By Susan Jones | March 3, 2014 | 6:07 AM EST

House Intelligence Committee Chairman Rep. Mike Rogers, R-Mich.(AP File Photo/Manuel Balce Ceneta)

( – What’s happening in Ukraine “is not an isolated incident,” and there are “not a lot of options on the table” for the United States, says House Intelligence Committee Chairman Rep. Mike Rogers (R-Mich.).

“Well, I think Putin is playing chess, and I think we're playing marbles,” Rogers told “Fox News Sunday” host Chris Wallace. “And I don't think it's even close.”

Rogers noted that Russia has shifted its border 11 kilometers in Georgia, and “nobody said a word.”

In the negotiations over Syria, the Russians believe they prevailed.
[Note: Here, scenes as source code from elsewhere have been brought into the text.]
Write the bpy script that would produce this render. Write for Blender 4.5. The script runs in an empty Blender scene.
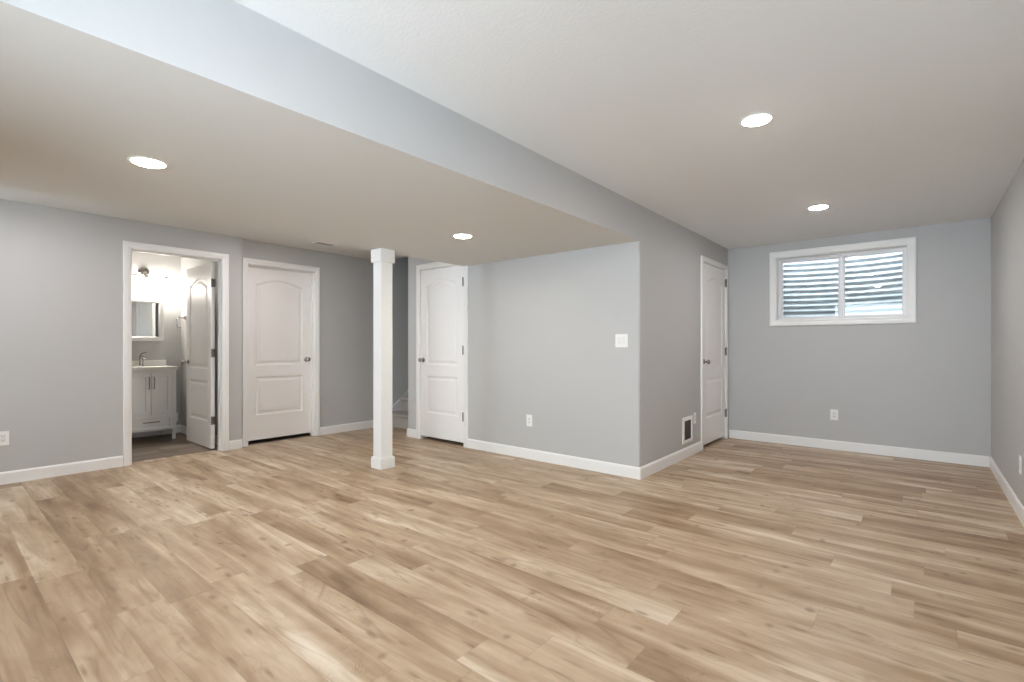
import bpy, bmesh, math, random
from mathutils import Vector, Matrix
random.seed(4)
SC = bpy.context.scene
COL = SC.collection
PI = math.pi

# ------------------------------------------------------------------ camera, world, exposure
FPX, CX, CY, CAM_H = 491.6, 512.0, 346.0, 1.17
YAW = 0.6932
cam_data = bpy.data.cameras.new('camera')
cam = bpy.data.objects.new('camera', cam_data); COL.objects.link(cam)
cam.location = (0, 0, CAM_H)
cam.rotation_euler = (PI / 2, 0, YAW)
cam_data.sensor_width = 36.0
cam_data.lens = 36.0 * FPX / 1024.0
cam_data.shift_y = (CY - 341.0) / 1024.0
cam_data.clip_start = 0.02
SC.camera = cam

SKY = 21.0
world = bpy.data.worlds.new('world'); SC.world = world
world.use_nodes = True
bg = world.node_tree.nodes['Background']
bg.inputs[0].default_value = (0.80, 0.89, 1.0, 1)
# winter sky: dim overhead, bright along the horizon and off the snow-covered ground
_N, _L = world.node_tree.nodes, world.node_tree.links
_tc = _N.new('ShaderNodeTexCoord'); _sp = _N.new('ShaderNodeSeparateXYZ'); _r = _N.new('ShaderNodeValToRGB'); _m = _N.new('ShaderNodeMath')
_mr = _N.new('ShaderNodeMapRange')
_L.new(_tc.outputs['Generated'], _sp.inputs[0]); _L.new(_sp.outputs[2], _mr.inputs[0])
_mr.inputs[1].default_value = -1; _mr.inputs[2].default_value = 1
_L.new(_mr.outputs[0], _r.inputs[0])
for _e, _p, _v in zip((_r.color_ramp.elements[0], _r.color_ramp.elements[1], _r.color_ramp.elements.new(0.62), _r.color_ramp.elements.new(0.80)),
                      (0.30, 0.50, 0.64, 0.80), (1.0, 0.85, 0.55, 0.075)):
    _e.position = _p; _e.color = (_v, _v, _v, 1)
_m.operation = 'MULTIPLY'; _m.inputs[1].default_value = SKY
_L.new(_r.outputs[0], _m.inputs[0]); _L.new(_m.outputs[0], bg.inputs[1])

SC.view_settings.view_transform = 'Standard'
SC.view_settings.look = 'None'
SC.view_settings.gamma = 1.0
SC.view_settings.use_curve_mapping = False
SC.view_settings.exposure = 0.31
SC.cycles.use_denoising = True
SC.cycles.max_bounces = 12
SC.cycles.diffuse_bounces = 6
SC.cycles.glossy_bounces = 5
SC.cycles.transparent_max_bounces = 12
SC.cycles.caustics_reflective = False
SC.cycles.caustics_refractive = False

LIGHT_LOW = 165.0         # emission of the recessed lights in the low ceiling
LIGHT_CAN = 268.0          # emission of the recessed lights
LIGHT_STRIP = 245.0       # emission of the two added lights hidden above the left-hand strip of floor
LIGHT_BATH = 34.0         # emission of the vanity shades
# ------------------------------------------------------------------ materials
def mat(name, color, rough=0.5, metal=0.0, spec=0.5, bump=None, mottle=None):
    m = bpy.data.materials.new(name); m.use_nodes = True
    nt = m.node_tree; b = nt.nodes['Principled BSDF']
    b.inputs['Base Color'].default_value = (*color, 1)
    b.inputs['Roughness'].default_value = rough
    b.inputs['Metallic'].default_value = metal
    b.inputs['Specular IOR Level'].default_value = spec
    tc = nt.nodes.new('ShaderNodeTexCoord')
    if bump:
        sc, st, dist = bump
        n = nt.nodes.new('ShaderNodeTexNoise'); n.inputs['Scale'].default_value = sc
        n.inputs['Detail'].default_value = 3
        nt.links.new(tc.outputs['Object'], n.inputs['Vector'])
        bp = nt.nodes.new('ShaderNodeBump'); bp.inputs['Strength'].default_value = st
        bp.inputs['Distance'].default_value = dist
        nt.links.new(n.outputs['Fac'], bp.inputs['Height'])
        nt.links.new(bp.outputs['Normal'], b.inputs['Normal'])
    if mottle:
        sc, amt = mottle
        n = nt.nodes.new('ShaderNodeTexNoise'); n.inputs['Scale'].default_value = sc
        n.inputs['Detail'].default_value = 4
        nt.links.new(tc.outputs['Object'], n.inputs['Vector'])
        r = nt.nodes.new('ShaderNodeValToRGB')
        lo = [max(0, c * (1 - amt)) for c in color]; hi = [min(1, c * (1 + amt)) for c in color]
        r.color_ramp.elements[0].color = (*lo, 1); r.color_ramp.elements[1].color = (*hi, 1)
        r.color_ramp.elements[0].position = 0.3; r.color_ramp.elements[1].position = 0.7
        nt.links.new(n.outputs['Fac'], r.inputs['Fac'])
        nt.links.new(r.outputs['Color'], b.inputs['Base Color'])
    return m

def emit(name, color, strength):
    m = bpy.data.materials.new(name); m.use_nodes = True
    nt = m.node_tree; nt.nodes.clear()
    o = nt.nodes.new('ShaderNodeOutputMaterial'); e = nt.nodes.new('ShaderNodeEmission')
    e.inputs[0].default_value = (*color, 1); e.inputs[1].default_value = strength
    nt.links.new(e.outputs[0], o.inputs[0])
    return m

def glass_mat(name, ior=1.9):
    m = bpy.data.materials.new(name); m.use_nodes = True
    nt = m.node_tree; nt.nodes.clear()
    o = nt.nodes.new('ShaderNodeOutputMaterial')
    t = nt.nodes.new('ShaderNodeBsdfTransparent'); t.inputs[0].default_value = (0.93, 0.96, 0.96, 1)
    g = nt.nodes.new('ShaderNodeBsdfGlossy'); g.inputs['Roughness'].default_value = 0.015
    fr = nt.nodes.new('ShaderNodeFresnel'); fr.inputs[0].default_value = ior
    mx = nt.nodes.new('ShaderNodeMixShader')
    nt.links.new(fr.outputs[0], mx.inputs[0]); nt.links.new(t.outputs[0], mx.inputs[1])
    nt.links.new(g.outputs[0], mx.inputs[2]); nt.links.new(mx.outputs[0], o.inputs[0])
    return m

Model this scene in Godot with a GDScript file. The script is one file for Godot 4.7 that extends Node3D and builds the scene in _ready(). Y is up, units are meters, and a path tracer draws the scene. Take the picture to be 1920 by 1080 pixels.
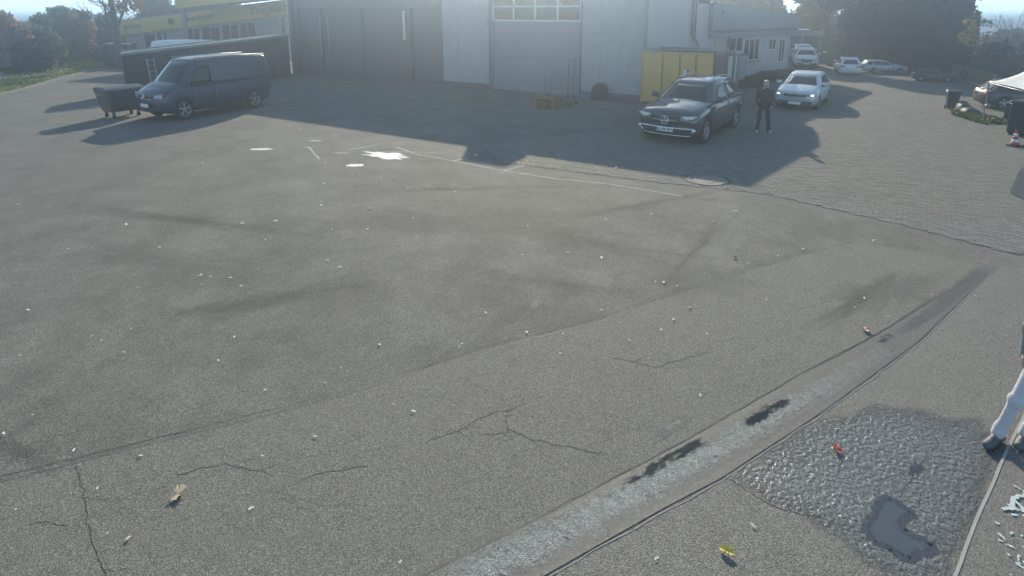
extends Node3D

var used := {}
var org := Vector3.ZERO
var R := RandomNumberGenerator.new()
var mats := {}

class Sh:
	var st := SurfaceTool.new()
	var g := 0
	func _init() -> void:
		st.begin(Mesh.PRIMITIVE_TRIANGLES)
	# how: 0 = one body, turned outwards as a whole; 1 = convex, each face outwards; else faces turned to the given direction
	func put(t: PackedVector3Array, smooth := false, convex := true, toward := Vector3.ZERO) -> Sh:
		var c := Vector3.ZERO
		for p in t:
			c += p
		c /= maxf(1.0, t.size())
		g += 1
		st.set_smooth_group(g if smooth else -1)
		var vol := 0.0
		var each := convex and toward == Vector3.ZERO
		if not each:
			for i in range(0, t.size(), 3):
				var n := (t[i + 1] - t[i]).cross(t[i + 2] - t[i])
				vol += n.dot(toward) if toward != Vector3.ZERO else n.dot(t[i] - c)
		for i in range(0, t.size(), 3):
			var v := vol
			if each:
				v = (t[i + 1] - t[i]).cross(t[i + 2] - t[i]).dot((t[i] + t[i + 1] + t[i + 2]) / 3.0 - c)
			st.add_vertex(t[i])
			st.add_vertex(t[i + 2] if v > 0 else t[i + 1])
			st.add_vertex(t[i + 1] if v > 0 else t[i + 2])
		return self
	func mesh() -> ArrayMesh:
		st.generate_normals()
		return st.commit()

# ---------------------------------------------------------------- shapes (triangle lists)
func q(t: PackedVector3Array, a: Vector3, b: Vector3, c: Vector3, d: Vector3) -> void:
	t.append_array([a, b, c, a, c, d])

func hexa(p: Array) -> PackedVector3Array:   # four lower corners, four upper corners
	var t := PackedVector3Array()
	q(t, p[0], p[1], p[2], p[3])
	q(t, p[4], p[5], p[6], p[7])
	for i in 4:
		var j := (i + 1) % 4
		q(t, p[i], p[j], p[4 + j], p[4 + i])
	return t

func box(c: Vector3, s: Vector3, b := Basis.IDENTITY, bev := 0.0) -> PackedVector3Array:
	var h := s / 2.0
	var t := PackedVector3Array()
	if bev <= 0.0:
		var p := []
		for y in [-1, 1]:
			for xz in [[-1, -1], [1, -1], [1, 1], [-1, 1]]:
				p.append(c + b * Vector3(xz[0] * h.x, y * h.y, xz[1] * h.z))
		return hexa(p)
	var pt := func(sg: Vector3, ax: int) -> Vector3:
		var v := Vector3.ZERO
		for i in 3:
			v[i] = sg[i] * (h[i] if i == ax else h[i] - bev)
		return c + b * v
	var sgn := [-1.0, 1.0]
	for ax in 3:
		var u := (ax + 1) % 3
		var w := (ax + 2) % 3
		for s0 in sgn:
			var f := []
			for k in [[-1, -1], [1, -1], [1, 1], [-1, 1]]:
				var sg := Vector3.ZERO
				sg[ax] = s0
				sg[u] = k[0]
				sg[w] = k[1]
				f.append(pt.call(sg, ax))
			q(t, f[0], f[1], f[2], f[3])
			for s1 in sgn:
				var a := Vector3.ZERO
				a[ax] = s0
				a[u] = s1
				a[w] = -1
				var d := a
				d[w] = 1
				q(t, pt.call(a, ax), pt.call(a, u), pt.call(d, u), pt.call(d, ax))
	for x in sgn:
		for y in sgn:
			for z in sgn:
				var sg := Vector3(x, y, z)
				t.append_array([pt.call(sg, 0), pt.call(sg, 1), pt.call(sg, 2)])
	return t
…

In the nuclear negotiations with Iran, “We got our fannies handed to us,” Rogers said, because tactical nuclear weapons were taken out of the equation.

“And by the way, the big one that started this was the absolute retreat on our missile defense system in Poland and Czechoslovakia -- caused huge problems for our allies and emboldened the Russians. And it really has been a downhill slide…”

Rogers said the Russians have been “running circles around us” on many fronts, and he called the Obama administration “naïve” for thinking “that if we just keep giving things to Russia, they'll finally wake up and say, boy, the United States isn't all that bad. That is completely missing the motivations of why Russia does what Russia does.”

Rogers said Putin believes that no one will stop Russia, and that’s why he’s been so aggressive in the Crimea. Moldova’s probably next, he added.

Like a number of other senators, Rogers advocates starting the process of removing Russia from the G-8. “And I would do it in a very public way, with milestones that they could either meet or lose their opportunity to continue to serve in the G-8.”

He said the U.S. must be “aggressive now,” and if President Obama isn’t willing to get tough, Congress must step in, just as it did with Iran.

“If you recall, all of the sanctions that happened on Iran were -- happened in Congress, the president acquiesced -- didn't support them, but acquiesced at the end. I think that Congress is going to have to play a very important role in this if we believe it's important to tone down the military options of civil war in the Ukraine.”